Islamic militant violence scarred the campaign, most notably the Dec. 27 assassination of charismatic opposition leader Bhutto, but polling day was spared such an attack. The government, however, confirmed 24 election-related deaths in clashes between political parties.

About 18 hours after vote-counting began, Geo TV said unofficial tallies from 229 of the 268 National Assembly seats being contested showed Bhutto's Pakistan People's Party with 33.1 percent and Sharif's Pakistan Muslim League-N party with 27.5 percent. The pro-Musharraf PML-Q was third with 14.4 percent.

Contests in four assembly seats have been delayed for various reasons, including the death of candidates during the campaign.

The Election Commission had results for 124 seats, with Sharif's party holding 30 percent, Bhutto's party 26.6 percent and the PML-Q 12.1 percent.

Several close political allies of Musharraf were election casualties. The chairman of the ruling party, the foreign minister and railways minister were among those who lost seats in Punjab, the most populous province and a key electoral battleground.

Musharraf, who was not on the ballot, has said a strong, democratically elected government is needed to fight a rise in Islamic militancy, and the retired army general pledged Monday to work with the new government regardless of which party wins.

"I will give them full cooperation as president, whatever is my role," he said.

Religious parties also fared badly, and were set to lose their control of the North West Frontier province gained in the last parliamentary elections in 2002, when they benefited from Pakistani anger over the U.S.-led invasion to topple the Taliban in Afghanistan.

The U.S. government, Musharraf's strongest international backer, was anxious for a credible election to shore up democratic forces at a time of mounting concern over political unrest in the nuclear-armed nation and a growing Al Qaeda and Taliban presence in the northwest.

Despite the stakes, it appeared most of the country's 81 million voters stayed home — either out of fear of extremist attacks or lack of enthusiasm for the candidates, many of whom waged lackluster campaigns.

Sarwar Bari of the nonprofit Free and Fair Elections Network said reports from his group's 20,000 election observers indicated voter turnout was about 35 percent.

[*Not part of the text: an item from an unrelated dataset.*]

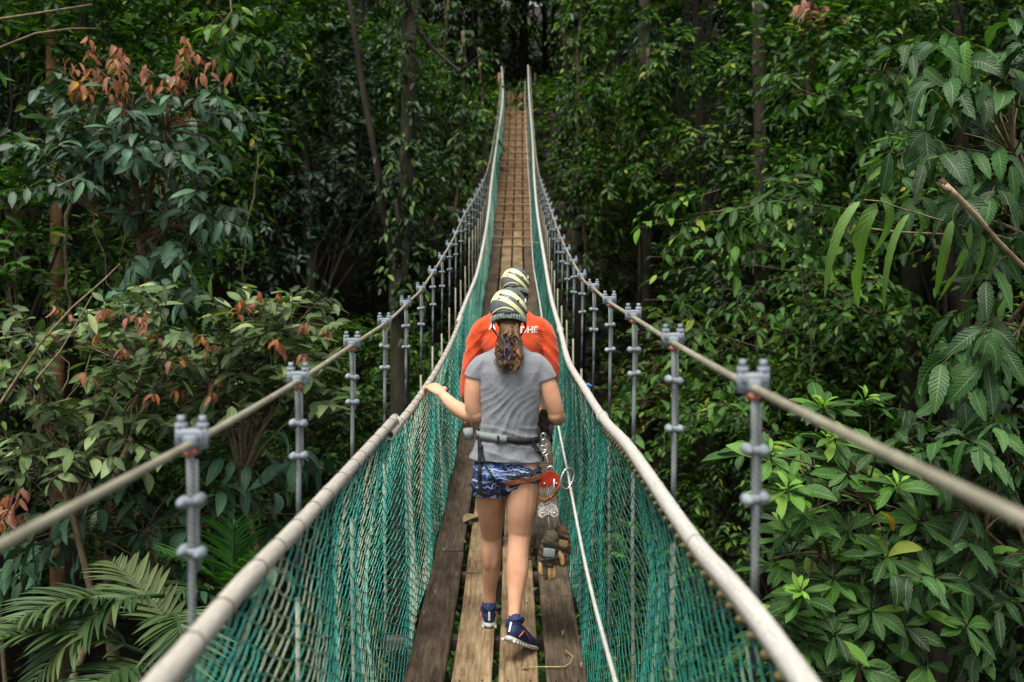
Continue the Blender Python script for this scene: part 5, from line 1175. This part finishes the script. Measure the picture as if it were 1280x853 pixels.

That would be the same as in the 1997 election — the lowest in Pakistan's history.

Bhutto's party had hoped to ride a public wave of sympathy after she was killed in a gun and suicide bomb attack but it appeared Sharif's tougher line against Musharraf also struck a chord with voters.

Bhutto had negotiated with Musharraf before she returned from exile in October, and her widowed husband Asif Ali Zardari, who now leads her party, has left open the possibility of working with the U.S.-backed leader.